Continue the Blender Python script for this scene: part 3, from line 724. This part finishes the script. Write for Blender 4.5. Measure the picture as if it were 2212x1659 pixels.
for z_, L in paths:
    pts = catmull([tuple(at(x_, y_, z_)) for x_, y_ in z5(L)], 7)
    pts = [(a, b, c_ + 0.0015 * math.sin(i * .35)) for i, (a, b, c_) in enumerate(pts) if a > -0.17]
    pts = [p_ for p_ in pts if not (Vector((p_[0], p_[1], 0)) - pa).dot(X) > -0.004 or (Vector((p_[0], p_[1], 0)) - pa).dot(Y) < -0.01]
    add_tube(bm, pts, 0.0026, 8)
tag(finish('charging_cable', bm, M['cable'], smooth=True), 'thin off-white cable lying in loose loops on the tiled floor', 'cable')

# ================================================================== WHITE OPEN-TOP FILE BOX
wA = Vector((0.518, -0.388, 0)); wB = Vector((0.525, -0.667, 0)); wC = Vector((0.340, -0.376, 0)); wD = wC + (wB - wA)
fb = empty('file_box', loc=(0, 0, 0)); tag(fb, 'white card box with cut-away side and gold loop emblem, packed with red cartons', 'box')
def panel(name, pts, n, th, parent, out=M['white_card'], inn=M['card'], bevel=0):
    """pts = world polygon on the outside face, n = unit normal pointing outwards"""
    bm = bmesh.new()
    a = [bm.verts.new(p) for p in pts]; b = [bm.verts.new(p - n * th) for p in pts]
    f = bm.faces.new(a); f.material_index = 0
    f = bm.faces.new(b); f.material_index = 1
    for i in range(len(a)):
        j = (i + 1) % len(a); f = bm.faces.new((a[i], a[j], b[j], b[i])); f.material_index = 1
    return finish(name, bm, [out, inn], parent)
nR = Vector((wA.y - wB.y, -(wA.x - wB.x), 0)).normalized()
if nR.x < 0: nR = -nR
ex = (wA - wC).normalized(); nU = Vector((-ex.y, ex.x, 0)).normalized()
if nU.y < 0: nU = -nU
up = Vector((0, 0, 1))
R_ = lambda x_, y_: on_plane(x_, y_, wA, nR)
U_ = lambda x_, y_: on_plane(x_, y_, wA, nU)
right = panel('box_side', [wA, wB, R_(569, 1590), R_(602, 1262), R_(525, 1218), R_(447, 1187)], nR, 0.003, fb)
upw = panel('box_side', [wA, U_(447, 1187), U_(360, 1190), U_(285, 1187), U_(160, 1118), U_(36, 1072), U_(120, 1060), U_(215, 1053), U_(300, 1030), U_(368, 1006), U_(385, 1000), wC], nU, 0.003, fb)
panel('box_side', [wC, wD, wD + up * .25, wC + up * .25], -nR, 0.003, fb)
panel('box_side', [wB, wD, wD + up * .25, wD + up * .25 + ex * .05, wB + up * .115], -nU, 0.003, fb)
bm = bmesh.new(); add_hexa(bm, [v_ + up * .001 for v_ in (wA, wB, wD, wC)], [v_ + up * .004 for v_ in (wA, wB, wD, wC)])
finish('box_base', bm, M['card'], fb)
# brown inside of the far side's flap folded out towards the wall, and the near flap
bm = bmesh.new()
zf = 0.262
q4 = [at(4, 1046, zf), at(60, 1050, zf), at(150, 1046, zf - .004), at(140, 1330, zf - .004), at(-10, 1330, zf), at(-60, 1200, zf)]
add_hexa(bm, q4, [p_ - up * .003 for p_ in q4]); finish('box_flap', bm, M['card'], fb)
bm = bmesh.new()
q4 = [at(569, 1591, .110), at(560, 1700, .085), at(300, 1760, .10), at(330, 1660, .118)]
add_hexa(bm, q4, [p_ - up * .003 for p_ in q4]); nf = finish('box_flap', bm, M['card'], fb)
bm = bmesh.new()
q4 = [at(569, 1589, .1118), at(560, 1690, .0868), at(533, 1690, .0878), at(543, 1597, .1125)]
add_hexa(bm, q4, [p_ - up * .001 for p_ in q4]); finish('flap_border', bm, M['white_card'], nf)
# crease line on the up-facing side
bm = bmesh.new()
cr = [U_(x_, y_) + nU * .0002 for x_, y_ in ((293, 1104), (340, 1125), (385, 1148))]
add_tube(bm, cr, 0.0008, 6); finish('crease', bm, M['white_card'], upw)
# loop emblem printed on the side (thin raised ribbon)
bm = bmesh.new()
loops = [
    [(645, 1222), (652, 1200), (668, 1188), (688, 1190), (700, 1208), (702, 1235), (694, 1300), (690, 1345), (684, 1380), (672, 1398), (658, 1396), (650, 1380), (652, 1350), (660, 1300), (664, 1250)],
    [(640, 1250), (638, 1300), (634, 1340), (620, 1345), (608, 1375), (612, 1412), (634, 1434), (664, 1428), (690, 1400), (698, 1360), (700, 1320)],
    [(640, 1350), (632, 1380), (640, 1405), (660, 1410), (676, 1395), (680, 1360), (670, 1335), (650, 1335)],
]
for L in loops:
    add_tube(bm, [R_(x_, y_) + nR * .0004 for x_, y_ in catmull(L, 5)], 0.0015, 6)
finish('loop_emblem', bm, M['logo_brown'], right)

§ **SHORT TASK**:
Reproduce the entire listing word for word.

§ **ANSWER TO THIS TASK**:
Continue the Blender Python script for this scene: part 3, from line 724. This part finishes the script. Write for Blender 4.5. Measure the picture as if it were 2212x1659 pixels.
for z_, L in paths:
    pts = catmull([tuple(at(x_, y_, z_)) for x_, y_ in z5(L)], 7)
    pts = [(a, b, c_ + 0.0015 * math.sin(i * .35)) for i, (a, b, c_) in enumerate(pts) if a > -0.17]
    pts = [p_ for p_ in pts if not (Vector((p_[0], p_[1], 0)) - pa).dot(X) > -0.004 or (Vector((p_[0], p_[1], 0)) - pa).dot(Y) < -0.01]
    add_tube(bm, pts, 0.0026, 8)
tag(finish('charging_cable', bm, M['cable'], smooth=True), 'thin off-white cable lying in loose loops on the tiled floor', 'cable')

# ================================================================== WHITE OPEN-TOP FILE BOX
wA = Vector((0.518, -0.388, 0)); wB = Vector((0.525, -0.667, 0)); wC = Vector((0.340, -0.376, 0)); wD = wC + (wB - wA)
fb = empty('file_box', loc=(0, 0, 0)); tag(fb, 'white card box with cut-away side and gold loop emblem, packed with red cartons', 'box')
def panel(name, pts, n, th, parent, out=M['white_card'], inn=M['card'], bevel=0):
    """pts = world polygon on the outside face, n = unit normal pointing outwards"""
    bm = bmesh.new()
    a = [bm.verts.new(p) for p in pts]; b = [bm.verts.new(p - n * th) for p in pts]
    f = bm.faces.new(a); f.material_index = 0
    f = bm.faces.new(b); f.material_index = 1
    for i in range(len(a)):
        j = (i + 1) % len(a); f = bm.faces.new((a[i], a[j], b[j], b[i])); f.material_index = 1
    return finish(name, bm, [out, inn], parent)
nR = Vector((wA.y - wB.y, -(wA.x - wB.x), 0)).normalized()
if nR.x < 0: nR = -nR
ex = (wA - wC).normalized(); nU = Vector((-ex.y, ex.x, 0)).normalized()
if nU.y < 0: nU = -nU
up = Vector((0, 0, 1))
R_ = lambda x_, y_: on_plane(x_, y_, wA, nR)
U_ = lambda x_, y_: on_plane(x_, y_, wA, nU)
right = panel('box_side', [wA, wB, R_(569, 1590), R_(602, 1262), R_(525, 1218), R_(447, 1187)], nR, 0.003, fb)
upw = panel('box_side', [wA, U_(447, 1187), U_(360, 1190), U_(285, 1187), U_(160, 1118), U_(36, 1072), U_(120, 1060), U_(215, 1053), U_(300, 1030), U_(368, 1006), U_(385, 1000), wC], nU, 0.003, fb)
panel('box_side', [wC, wD, wD + up * .25, wC + up * .25], -nR, 0.003, fb)
panel('box_side', [wB, wD, wD + up * .25, wD + up * .25 + ex * .05, wB + up * .115], -nU, 0.003, fb)
bm = bmesh.new(); add_hexa(bm, [v_ + up * .001 for v_ in (wA, wB, wD, wC)], [v_ + up * .004 for v_ in (wA, wB, wD, wC)])
finish('box_base', bm, M['card'], fb)
# brown inside of the far side's flap folded out towards the wall, and the near flap
bm = bmesh.new()
zf = 0.262
q4 = [at(4, 1046, zf), at(60, 1050, zf), at(150, 1046, zf - .004), at(140, 1330, zf - .004), at(-10, 1330, zf), at(-60, 1200, zf)]
add_hexa(bm, q4, [p_ - up * .003 for p_ in q4]); finish('box_flap', bm, M['card'], fb)
bm = bmesh.new()
q4 = [at(569, 1591, .110), at(560, 1700, .085), at(300, 1760, .10), at(330, 1660, .118)]
add_hexa(bm, q4, [p_ - up * .003 for p_ in q4]); nf = finish('box_flap', bm, M['card'], fb)
bm = bmesh.new()
q4 = [at(569, 1589, .1118), at(560, 1690, .0868), at(533, 1690, .0878), at(543, 1597, .1125)]
add_hexa(bm, q4, [p_ - up * .001 for p_ in q4]); finish('flap_border', bm, M['white_card'], nf)
# crease line on the up-facing side
bm = bmesh.new()
cr = [U_(x_, y_) + nU * .0002 for x_, y_ in ((293, 1104), (340, 1125), (385, 1148))]
add_tube(bm, cr, 0.0008, 6); finish('crease', bm, M['white_card'], upw)
# loop emblem printed on the side (thin raised ribbon)
bm = bmesh.new()
loops = [
    [(645, 1222), (652, 1200), (668, 1188), (688, 1190), (700, 1208), (702, 1235), (694, 1300), (690, 1345), (684, 1380), (672, 1398), (658, 1396), (650, 1380), (652, 1350), (660, 1300), (664, 1250)],
    [(640, 1250), (638, 1300), (634, 1340), (620, 1345), (608, 1375), (612, 1412), (634, 1434), (664, 1428), (690, 1400), (698, 1360), (700, 1320)],
    [(640, 1350), (632, 1380), (640, 1405), (660, 1410), (676, 1395), (680, 1360), (670, 1335), (650, 1335)],
]
for L in loops:
    add_tube(bm, [R_(x_, y_) + nR * .0004 for x_, y_ in catmull(L, 5)], 0.0015, 6)
finish('loop_emblem', bm, M['logo_brown'], right)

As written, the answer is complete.